◆ **Task directions**
From the listing below, pick out each line with the word "Blender".

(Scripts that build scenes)
--
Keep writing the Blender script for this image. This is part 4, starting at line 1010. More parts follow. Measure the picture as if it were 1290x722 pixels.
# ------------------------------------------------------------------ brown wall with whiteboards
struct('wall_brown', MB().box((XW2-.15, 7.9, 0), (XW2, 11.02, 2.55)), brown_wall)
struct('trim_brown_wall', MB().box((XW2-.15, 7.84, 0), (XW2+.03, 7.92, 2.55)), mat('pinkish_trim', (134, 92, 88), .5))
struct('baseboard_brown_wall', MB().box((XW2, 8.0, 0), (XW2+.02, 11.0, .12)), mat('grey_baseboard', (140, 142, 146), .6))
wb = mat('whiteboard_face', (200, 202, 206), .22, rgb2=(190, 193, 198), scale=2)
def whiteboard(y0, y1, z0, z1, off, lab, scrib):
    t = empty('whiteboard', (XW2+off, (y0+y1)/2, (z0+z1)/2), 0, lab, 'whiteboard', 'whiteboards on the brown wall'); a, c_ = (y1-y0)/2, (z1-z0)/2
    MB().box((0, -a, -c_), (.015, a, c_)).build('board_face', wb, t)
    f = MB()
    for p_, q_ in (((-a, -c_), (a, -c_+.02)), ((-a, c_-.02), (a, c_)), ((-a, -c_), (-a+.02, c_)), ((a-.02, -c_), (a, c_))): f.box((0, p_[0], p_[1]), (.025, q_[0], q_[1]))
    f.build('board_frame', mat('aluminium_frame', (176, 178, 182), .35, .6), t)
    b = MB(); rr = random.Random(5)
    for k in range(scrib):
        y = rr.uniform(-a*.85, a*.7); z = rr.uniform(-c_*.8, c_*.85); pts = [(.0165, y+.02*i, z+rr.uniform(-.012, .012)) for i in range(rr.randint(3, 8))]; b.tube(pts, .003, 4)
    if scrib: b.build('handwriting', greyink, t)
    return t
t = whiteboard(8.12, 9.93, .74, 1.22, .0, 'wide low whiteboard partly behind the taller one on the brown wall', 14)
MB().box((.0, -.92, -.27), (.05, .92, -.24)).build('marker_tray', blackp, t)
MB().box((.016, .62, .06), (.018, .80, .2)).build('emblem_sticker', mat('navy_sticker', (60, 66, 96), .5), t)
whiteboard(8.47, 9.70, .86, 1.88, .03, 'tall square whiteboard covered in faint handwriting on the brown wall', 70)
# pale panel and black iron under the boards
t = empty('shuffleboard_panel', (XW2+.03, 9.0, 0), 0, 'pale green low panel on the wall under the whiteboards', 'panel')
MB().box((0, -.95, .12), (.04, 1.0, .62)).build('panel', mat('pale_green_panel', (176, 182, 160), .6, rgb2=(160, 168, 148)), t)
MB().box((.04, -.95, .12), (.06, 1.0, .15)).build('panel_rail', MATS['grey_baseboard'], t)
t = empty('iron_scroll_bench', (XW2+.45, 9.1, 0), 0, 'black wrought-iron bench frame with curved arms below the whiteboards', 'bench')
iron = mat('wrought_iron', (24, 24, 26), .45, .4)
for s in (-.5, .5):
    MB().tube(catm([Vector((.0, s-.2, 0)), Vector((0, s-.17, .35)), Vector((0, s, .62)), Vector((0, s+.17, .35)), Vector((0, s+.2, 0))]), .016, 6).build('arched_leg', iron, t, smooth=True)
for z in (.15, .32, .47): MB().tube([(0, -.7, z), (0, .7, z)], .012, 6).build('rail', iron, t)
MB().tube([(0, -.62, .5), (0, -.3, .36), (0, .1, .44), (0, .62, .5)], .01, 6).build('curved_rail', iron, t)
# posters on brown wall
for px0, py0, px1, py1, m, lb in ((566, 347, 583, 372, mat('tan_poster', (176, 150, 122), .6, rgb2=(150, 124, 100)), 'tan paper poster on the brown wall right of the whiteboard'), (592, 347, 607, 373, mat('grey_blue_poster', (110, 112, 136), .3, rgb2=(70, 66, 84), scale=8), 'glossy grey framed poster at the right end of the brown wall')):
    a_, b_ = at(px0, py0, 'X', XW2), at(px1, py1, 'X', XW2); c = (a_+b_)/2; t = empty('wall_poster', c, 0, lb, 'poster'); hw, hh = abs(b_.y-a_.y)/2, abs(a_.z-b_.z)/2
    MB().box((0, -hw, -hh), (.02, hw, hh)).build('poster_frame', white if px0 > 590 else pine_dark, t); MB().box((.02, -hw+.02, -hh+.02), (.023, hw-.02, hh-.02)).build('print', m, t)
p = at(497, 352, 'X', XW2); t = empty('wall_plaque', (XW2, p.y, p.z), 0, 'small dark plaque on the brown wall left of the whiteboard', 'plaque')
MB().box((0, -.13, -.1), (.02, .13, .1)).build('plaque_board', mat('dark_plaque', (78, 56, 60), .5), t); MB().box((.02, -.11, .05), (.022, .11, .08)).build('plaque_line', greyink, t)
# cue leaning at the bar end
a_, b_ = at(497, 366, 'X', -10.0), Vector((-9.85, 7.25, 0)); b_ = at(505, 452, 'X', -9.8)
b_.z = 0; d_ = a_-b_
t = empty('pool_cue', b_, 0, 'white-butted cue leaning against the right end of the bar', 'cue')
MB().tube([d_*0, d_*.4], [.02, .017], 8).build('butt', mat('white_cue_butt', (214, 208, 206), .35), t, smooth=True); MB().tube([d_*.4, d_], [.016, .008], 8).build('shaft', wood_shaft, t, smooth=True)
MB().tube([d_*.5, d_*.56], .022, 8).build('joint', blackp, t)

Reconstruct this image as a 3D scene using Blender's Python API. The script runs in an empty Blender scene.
--
◆ **Solution for this exercise**
Keep writing the Blender script for this image. This is part 4, starting at line 1010. More parts follow. Measure the picture as if it were 1290x722 pixels.
Reconstruct this image as a 3D scene using Blender's Python API. The script runs in an empty Blender scene.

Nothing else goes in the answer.